Often in the attack England seemed rushed, with players grabbing the ball and barrelling down at the Ukrainian defence without looking to play the killer pass or allow team mates to contribute to the attack. While Sturridge's Hollywood shot, a spectacular effort which beat the keeper but unfortunately hit the bar, would have been a contender for goal of the tournament if it went in, England posed little attacking threat from their pace and physicality. When the team did slow down and players, especially Mancienne looked to play the killer pass from the outside of the area Ukraine looked troubled. Passing and moving on the edge of the area drew defenders out of position and also several fouls from the Ukrainian defenders who correctly identified that this was a real threat from England.
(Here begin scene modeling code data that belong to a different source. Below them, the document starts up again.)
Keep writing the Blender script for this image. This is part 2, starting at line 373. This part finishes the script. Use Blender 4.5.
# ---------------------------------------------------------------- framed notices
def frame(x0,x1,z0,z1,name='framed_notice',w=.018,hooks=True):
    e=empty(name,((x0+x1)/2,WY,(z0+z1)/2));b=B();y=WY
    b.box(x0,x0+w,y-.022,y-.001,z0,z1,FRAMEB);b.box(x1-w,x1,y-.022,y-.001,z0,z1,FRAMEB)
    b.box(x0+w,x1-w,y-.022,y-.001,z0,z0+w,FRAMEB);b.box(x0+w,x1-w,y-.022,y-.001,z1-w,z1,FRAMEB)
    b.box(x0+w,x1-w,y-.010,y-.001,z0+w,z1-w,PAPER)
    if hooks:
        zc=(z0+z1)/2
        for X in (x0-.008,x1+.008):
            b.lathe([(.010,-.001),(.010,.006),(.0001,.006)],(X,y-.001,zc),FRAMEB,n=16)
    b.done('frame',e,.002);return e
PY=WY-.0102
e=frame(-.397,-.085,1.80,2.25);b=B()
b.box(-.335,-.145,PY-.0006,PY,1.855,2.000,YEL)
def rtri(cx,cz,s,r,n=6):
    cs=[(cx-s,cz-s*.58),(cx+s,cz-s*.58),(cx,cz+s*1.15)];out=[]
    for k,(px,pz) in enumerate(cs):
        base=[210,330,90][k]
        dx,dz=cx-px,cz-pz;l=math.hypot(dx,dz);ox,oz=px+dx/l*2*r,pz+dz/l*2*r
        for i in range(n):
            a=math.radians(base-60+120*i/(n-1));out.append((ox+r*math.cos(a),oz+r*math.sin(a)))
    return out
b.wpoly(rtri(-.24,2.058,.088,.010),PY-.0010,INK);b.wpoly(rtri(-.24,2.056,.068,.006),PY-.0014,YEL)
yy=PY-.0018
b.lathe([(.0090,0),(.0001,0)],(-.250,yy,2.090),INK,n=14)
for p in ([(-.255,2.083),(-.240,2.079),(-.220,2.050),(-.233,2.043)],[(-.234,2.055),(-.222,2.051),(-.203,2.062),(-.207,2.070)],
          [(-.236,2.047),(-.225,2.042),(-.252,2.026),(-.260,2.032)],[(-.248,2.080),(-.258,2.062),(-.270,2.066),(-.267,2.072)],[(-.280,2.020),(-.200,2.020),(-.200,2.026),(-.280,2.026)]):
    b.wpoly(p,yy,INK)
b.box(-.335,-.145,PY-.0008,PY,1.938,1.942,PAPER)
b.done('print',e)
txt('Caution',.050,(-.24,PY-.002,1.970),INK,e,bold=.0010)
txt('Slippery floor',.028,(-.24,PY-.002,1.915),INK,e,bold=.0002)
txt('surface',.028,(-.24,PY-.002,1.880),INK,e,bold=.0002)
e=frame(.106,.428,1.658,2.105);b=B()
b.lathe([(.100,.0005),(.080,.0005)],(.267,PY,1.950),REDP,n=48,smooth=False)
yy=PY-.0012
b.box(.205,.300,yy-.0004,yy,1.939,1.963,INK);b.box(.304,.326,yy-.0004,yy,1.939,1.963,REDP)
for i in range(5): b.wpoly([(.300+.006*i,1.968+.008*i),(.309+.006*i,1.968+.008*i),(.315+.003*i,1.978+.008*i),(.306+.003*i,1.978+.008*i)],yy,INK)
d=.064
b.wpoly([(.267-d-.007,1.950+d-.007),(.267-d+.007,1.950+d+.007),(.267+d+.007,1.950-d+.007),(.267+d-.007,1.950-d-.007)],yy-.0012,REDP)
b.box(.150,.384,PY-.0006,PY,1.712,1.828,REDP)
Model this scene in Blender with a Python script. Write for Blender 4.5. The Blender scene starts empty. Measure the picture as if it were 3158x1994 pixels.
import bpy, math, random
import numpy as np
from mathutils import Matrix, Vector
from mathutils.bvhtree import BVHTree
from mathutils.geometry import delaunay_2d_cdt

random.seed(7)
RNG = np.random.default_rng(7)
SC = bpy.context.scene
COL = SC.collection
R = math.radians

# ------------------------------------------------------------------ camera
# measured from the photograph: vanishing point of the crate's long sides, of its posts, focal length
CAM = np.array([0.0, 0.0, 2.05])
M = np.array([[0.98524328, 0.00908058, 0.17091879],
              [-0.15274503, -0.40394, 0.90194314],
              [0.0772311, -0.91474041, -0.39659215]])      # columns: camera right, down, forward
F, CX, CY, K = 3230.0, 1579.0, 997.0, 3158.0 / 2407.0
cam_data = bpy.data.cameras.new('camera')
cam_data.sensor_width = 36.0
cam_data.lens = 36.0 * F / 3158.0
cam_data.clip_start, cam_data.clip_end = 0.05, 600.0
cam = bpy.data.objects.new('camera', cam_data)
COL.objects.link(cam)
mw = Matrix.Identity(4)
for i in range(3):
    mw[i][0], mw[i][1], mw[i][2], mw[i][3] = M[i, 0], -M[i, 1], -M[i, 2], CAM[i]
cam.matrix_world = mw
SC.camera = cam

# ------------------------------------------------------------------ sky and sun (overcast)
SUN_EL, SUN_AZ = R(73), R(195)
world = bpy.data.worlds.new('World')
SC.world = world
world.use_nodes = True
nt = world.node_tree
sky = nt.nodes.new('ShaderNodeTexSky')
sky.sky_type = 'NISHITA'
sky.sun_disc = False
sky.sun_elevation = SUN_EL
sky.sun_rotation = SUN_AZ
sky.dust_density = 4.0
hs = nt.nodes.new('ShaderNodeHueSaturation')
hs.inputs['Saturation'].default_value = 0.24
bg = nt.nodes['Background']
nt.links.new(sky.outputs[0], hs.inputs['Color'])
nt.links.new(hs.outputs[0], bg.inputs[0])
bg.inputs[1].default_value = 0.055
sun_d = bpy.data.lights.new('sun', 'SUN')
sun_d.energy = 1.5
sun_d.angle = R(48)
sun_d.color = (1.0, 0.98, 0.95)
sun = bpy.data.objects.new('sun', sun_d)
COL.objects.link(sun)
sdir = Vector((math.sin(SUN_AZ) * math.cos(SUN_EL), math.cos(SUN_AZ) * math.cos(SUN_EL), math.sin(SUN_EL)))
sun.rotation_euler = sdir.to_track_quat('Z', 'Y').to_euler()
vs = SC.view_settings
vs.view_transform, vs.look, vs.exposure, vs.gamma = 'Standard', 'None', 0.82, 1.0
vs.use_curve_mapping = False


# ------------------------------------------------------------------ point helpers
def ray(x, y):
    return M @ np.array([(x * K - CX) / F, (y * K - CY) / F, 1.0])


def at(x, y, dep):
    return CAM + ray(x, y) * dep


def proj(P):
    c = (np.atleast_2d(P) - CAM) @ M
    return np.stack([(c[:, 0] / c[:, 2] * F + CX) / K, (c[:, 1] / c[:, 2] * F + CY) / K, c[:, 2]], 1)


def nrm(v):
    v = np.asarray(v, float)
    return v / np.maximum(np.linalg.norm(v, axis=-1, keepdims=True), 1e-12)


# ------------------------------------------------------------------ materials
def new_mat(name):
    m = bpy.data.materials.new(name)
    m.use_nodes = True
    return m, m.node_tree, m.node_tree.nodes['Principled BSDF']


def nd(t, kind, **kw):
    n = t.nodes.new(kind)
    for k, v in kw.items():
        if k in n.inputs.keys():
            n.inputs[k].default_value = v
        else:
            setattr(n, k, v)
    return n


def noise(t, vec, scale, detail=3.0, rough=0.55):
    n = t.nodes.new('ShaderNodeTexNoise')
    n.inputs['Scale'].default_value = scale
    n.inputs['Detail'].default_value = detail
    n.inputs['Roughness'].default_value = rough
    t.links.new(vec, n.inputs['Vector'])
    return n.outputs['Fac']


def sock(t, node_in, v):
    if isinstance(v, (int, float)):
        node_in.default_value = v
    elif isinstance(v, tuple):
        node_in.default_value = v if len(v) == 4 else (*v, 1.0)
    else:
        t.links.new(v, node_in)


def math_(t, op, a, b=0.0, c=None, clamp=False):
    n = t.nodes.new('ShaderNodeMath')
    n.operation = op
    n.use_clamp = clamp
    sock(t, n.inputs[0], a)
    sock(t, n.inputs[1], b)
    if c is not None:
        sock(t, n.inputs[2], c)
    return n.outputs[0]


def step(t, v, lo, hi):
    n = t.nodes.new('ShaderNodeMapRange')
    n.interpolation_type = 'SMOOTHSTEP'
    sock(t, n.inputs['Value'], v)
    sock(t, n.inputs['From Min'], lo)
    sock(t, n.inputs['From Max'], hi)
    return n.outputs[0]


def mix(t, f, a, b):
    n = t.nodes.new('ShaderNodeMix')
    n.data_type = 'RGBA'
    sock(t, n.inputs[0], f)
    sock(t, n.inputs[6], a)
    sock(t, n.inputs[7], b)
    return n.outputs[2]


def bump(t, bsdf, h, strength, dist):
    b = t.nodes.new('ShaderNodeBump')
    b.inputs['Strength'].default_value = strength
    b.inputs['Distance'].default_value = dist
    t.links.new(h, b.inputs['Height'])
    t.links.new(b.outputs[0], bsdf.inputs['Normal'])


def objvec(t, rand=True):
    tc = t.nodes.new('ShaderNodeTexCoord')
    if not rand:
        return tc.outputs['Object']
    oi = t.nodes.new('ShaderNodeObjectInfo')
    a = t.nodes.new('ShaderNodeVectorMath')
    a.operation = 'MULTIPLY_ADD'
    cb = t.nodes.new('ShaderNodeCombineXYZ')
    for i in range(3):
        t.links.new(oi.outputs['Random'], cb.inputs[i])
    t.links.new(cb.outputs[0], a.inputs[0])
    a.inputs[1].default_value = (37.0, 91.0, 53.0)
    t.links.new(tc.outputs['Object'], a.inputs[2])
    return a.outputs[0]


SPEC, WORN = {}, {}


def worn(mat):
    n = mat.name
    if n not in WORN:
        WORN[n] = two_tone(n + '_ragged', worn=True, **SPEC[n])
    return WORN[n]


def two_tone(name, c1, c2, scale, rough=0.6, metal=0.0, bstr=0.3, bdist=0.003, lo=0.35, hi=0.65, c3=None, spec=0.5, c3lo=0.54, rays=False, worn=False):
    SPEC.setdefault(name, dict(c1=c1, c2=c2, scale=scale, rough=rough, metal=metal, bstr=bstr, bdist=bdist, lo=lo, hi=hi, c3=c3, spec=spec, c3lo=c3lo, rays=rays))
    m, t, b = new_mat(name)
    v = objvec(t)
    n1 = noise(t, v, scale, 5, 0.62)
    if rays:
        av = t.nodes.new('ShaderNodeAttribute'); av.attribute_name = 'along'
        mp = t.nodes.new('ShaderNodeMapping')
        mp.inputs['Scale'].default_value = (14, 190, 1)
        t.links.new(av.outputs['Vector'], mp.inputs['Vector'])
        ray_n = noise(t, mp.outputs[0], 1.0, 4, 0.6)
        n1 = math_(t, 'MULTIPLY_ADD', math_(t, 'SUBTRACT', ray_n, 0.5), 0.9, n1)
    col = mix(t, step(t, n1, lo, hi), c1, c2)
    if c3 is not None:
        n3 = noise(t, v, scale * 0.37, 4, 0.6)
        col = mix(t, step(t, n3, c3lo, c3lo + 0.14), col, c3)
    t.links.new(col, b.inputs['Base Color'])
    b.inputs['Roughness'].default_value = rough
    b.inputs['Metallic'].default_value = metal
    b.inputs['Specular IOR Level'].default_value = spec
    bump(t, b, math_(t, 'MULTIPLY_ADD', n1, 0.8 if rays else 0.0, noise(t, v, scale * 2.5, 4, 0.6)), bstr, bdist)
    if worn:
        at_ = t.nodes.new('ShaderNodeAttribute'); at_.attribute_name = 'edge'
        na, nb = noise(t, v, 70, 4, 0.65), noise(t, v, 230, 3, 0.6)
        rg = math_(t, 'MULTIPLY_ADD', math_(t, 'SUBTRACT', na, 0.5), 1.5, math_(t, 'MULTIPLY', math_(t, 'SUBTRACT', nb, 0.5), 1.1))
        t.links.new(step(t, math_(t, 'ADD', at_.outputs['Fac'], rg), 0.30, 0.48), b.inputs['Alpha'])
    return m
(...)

As with all great frustrations, the finished article is tantalisingly close but remains that little bit out of reach. Now we reach the blamestorming session, obligatory in any article about the England team stumbling. There were two aspects about the England set up which frustrated. One was the lack of Jack Wilshire, the other was the presence of Stuart Pearce.

Wilshire has been one of the revelations of this season. He did not look out of place against Barcelona in the Champions League and he was one of Arsenal's players of the season. Importantly for England he's able to perform in the regista role, sitting back spraying passes and giving the team a tempo to play to. Mancienne tried to do this, it was noticeable as he was one of the few England players who took some time and looked to play a considred pass to launch an attack. While he made a few good attempts at this, he lacks the feel for the game which Wilshire has demonstrated. England needed a player like Wilshire to dictate the plays and give the team some shape. Without him England attacks often felt like they were being made up as they went along rather than following a considered plan. While there were a surplus of central holding players in Mancienne, Rodwell and Henderson, the lack of an adequate replacement in the creative role was clear. The importance of Wilshire has clearly been noted by his absence from this tournament. We can look forward to him playing a central role in England's efforts at Poland/Ukraine 2012.

In the aftermath of the failure to qualify for Euro 2008, the FA promised a 'root and branch' review of English football promising to tackle the long term problems behind England's under performance on the international stage. It seems obvious that the FA has failed to emulate Spain and Germany whose successes at youth level are the product of considerable investment in coaches and training facilities whilst stressing the technical side of the game. Stuart Pearce is not the man to deliver this emphasis on technical football which England will need to compete at the highest level. He is an old fashioned manager and the job of the U-21 manager should not be given to a old ex pro who wants to remain in football. England's future success will demand forward thinking and a manger who can impress good habits into these players now. It has been clear watching England at this tournament that the old habits of the long ball have not been abandoned. If the FA cannot find an English manager to do this at the youth level then importing foreign coaches is a bigger imperative for the English game than giving a big name foreign coach £6 million per annum. Capello's influence on English football will naturally be short lived, proper investment in youth football will be an investment which can last a generation.